On hindsight however, we definitely could have packed lighter, even though we already made a conscious effort to bring less and had to do some washing during the trip. In fact, I even miscalculated the amount of formula milk and we ran out about halfway through. That wasn’t a problem — at least not for us — as we were already in the midst of switching her to whole milk and we simply bought a small tin of Japanese formula to supplement.
One thing us parents know but fail to practise or believe it wholeheartedly is that young ones are way more hardy than we think. Our girl decided in sub-zero temperatures that it was fun to repeatedly use her teeth to pull off one glove — so that the other one could come swiftly off by hand.

As #3 suggests, flexibility is also important — be prepared to forgo, modify and improvise! Sometimes, the best/fastest way to reach a destination may not be the most appropriate. The concerned owner of the Yudanaka hotel we stayed at stressed repeatedly that we should take a direct bus from Matsumoto to Takayama which would cut down the travelling time and stops, but we didn’t heed his advice simply because we knew space was essential for someone eager to practise her newly-acquired walking skills. Being trapped in a bus for 2.5 hours would be pure torture, for Trinity and eventually us. We also cut short our visit to the Snow Monkey Park thanks to a grouchy babe who made the primates seem like angels, and missed taking pictures of the beautiful Japanese macaques in the dreamy snowy landscape (it only started snowing when we were leaving!). Other times, we skipped items on our itinerary because we overslept, took too long to get ready, or simply wanted to have a slower pace.

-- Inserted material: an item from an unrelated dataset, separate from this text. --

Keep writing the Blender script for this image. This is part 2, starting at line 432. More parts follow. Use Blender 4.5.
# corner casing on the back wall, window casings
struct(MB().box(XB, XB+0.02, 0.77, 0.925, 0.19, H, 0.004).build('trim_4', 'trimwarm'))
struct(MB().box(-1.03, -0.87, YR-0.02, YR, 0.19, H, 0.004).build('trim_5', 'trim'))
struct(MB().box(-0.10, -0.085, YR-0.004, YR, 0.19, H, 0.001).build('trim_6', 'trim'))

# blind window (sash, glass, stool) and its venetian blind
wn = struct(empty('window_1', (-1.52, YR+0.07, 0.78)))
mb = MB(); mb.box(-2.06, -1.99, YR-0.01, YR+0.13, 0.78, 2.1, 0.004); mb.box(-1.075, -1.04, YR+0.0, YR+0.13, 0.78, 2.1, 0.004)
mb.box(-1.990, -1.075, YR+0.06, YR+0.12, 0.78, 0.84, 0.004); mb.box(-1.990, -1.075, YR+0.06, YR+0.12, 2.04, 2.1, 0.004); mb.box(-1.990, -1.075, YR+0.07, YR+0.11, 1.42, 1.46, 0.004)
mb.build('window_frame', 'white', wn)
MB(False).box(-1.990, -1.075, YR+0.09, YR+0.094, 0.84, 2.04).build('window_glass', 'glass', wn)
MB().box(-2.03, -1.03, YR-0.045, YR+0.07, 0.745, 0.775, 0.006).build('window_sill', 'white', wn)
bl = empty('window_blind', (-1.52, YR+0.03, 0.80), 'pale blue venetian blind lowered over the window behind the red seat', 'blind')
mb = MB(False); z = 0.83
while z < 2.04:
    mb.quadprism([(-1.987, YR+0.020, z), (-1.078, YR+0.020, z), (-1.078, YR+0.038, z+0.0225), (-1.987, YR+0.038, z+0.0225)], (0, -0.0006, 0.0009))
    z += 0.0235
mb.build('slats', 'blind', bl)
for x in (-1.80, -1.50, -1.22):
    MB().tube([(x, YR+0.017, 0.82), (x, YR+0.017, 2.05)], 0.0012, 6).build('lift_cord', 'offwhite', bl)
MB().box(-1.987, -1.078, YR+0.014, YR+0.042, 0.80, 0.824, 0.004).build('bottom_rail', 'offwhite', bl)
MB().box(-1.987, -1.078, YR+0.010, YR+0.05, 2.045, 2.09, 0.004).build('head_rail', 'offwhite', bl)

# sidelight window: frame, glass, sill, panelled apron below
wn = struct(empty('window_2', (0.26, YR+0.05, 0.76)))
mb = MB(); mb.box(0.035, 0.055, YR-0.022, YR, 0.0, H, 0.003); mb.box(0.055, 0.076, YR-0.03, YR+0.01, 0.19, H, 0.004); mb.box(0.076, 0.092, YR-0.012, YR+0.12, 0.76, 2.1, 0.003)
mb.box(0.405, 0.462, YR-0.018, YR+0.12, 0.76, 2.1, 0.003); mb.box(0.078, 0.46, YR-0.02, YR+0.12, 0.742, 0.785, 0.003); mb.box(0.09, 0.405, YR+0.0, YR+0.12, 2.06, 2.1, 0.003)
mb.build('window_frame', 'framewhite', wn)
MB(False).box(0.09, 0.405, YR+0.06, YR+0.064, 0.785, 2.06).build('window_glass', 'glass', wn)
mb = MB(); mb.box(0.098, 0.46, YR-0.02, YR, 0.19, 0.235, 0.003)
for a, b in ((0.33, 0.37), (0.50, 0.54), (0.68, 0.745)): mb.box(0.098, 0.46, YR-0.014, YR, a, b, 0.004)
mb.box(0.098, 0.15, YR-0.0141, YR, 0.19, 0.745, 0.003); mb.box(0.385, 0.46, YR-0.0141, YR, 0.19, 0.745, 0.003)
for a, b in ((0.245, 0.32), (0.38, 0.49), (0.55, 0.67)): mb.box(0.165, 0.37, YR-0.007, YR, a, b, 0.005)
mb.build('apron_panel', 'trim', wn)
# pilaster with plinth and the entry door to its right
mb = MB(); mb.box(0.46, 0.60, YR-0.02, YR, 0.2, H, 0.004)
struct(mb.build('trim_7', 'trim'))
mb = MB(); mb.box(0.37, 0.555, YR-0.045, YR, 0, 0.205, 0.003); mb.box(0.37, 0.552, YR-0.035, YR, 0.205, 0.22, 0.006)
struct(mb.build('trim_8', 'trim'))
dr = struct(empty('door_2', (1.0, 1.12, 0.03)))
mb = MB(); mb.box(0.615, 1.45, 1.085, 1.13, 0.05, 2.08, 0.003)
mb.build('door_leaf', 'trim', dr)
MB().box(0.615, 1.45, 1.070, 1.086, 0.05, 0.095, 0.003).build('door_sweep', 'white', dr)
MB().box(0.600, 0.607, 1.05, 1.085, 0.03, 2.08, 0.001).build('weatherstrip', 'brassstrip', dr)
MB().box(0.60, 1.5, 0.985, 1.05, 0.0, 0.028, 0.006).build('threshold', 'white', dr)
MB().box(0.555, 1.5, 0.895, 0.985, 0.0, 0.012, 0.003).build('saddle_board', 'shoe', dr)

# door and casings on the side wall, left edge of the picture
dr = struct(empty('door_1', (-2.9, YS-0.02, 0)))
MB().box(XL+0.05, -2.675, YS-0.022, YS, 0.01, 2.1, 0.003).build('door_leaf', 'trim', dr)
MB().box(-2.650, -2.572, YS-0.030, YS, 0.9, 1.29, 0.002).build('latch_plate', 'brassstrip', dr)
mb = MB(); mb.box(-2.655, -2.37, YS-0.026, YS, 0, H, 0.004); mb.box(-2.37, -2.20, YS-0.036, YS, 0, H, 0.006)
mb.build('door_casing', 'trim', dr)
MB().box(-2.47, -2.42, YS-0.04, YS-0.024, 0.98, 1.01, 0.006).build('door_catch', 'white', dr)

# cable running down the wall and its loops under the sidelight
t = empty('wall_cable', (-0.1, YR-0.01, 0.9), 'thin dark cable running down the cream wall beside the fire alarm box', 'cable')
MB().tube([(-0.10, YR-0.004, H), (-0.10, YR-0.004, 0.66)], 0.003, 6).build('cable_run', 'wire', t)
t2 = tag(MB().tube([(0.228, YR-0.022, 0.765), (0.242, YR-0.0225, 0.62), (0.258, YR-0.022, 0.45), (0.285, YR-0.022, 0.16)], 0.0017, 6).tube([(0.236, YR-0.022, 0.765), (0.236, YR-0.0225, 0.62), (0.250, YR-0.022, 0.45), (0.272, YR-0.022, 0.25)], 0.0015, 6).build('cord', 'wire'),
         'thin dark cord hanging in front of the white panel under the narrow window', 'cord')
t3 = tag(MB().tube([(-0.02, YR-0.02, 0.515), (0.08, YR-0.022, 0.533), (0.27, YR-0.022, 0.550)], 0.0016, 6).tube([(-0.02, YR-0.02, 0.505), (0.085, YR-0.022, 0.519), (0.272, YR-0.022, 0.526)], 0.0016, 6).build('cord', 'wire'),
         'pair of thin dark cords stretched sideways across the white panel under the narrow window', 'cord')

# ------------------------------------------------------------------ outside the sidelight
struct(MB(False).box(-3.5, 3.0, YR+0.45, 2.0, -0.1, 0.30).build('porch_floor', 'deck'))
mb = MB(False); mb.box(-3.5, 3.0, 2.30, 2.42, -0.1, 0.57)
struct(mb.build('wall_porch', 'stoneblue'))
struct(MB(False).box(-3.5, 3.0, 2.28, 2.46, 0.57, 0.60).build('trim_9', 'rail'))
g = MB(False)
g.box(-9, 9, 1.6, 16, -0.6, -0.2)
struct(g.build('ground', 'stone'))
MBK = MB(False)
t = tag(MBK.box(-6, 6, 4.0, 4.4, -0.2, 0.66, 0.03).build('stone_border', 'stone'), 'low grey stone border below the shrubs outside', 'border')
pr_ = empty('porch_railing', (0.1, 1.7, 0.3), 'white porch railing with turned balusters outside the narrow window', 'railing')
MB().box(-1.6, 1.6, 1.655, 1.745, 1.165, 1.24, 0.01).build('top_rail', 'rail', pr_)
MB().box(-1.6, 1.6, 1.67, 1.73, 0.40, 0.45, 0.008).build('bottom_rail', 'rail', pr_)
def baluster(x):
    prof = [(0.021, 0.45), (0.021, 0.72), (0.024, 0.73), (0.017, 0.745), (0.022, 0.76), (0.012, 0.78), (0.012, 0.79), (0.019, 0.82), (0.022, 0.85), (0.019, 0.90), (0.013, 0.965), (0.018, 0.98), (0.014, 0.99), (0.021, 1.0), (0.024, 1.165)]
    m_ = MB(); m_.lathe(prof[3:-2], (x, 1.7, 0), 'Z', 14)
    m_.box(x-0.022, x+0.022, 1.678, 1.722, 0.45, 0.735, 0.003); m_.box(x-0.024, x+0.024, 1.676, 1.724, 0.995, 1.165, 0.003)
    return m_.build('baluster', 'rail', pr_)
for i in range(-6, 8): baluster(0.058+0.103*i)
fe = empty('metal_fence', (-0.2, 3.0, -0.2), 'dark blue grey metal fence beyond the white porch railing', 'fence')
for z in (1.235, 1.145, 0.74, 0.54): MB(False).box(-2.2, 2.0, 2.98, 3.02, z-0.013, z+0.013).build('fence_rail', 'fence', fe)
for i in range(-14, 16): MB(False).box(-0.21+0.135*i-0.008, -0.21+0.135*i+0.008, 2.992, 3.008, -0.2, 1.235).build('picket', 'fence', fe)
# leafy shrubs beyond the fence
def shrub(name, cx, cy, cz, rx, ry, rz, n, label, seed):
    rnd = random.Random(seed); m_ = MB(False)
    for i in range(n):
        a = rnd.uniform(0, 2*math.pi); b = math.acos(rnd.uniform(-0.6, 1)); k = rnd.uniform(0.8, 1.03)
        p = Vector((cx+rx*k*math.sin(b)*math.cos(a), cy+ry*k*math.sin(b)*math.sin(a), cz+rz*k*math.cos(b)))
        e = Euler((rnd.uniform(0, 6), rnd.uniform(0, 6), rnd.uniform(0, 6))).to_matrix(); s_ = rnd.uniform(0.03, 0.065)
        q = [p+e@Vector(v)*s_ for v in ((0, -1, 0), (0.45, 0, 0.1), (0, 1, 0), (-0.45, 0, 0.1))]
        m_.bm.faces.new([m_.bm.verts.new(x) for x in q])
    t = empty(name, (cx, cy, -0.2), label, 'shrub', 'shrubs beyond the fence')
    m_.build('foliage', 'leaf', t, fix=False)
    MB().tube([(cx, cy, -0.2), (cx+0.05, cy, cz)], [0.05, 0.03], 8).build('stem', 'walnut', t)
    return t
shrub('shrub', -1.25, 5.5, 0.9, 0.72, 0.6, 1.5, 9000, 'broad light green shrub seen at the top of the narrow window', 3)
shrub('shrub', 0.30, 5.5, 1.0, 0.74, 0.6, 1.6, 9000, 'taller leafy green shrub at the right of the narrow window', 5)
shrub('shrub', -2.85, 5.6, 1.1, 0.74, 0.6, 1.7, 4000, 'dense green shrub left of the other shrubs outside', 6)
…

When we finally made it home, it took another few days for life to return to normal. Though I’d jested to friends that we shouldn’t have brought Trinity along for the holiday, seeing how much she ’grew’ over the two weeks and having the infant-care teachers echo the exact same sentiment, impressed upon us that travelling is the best classroom — and that’s more than enough to spur us to plan for our next family trip.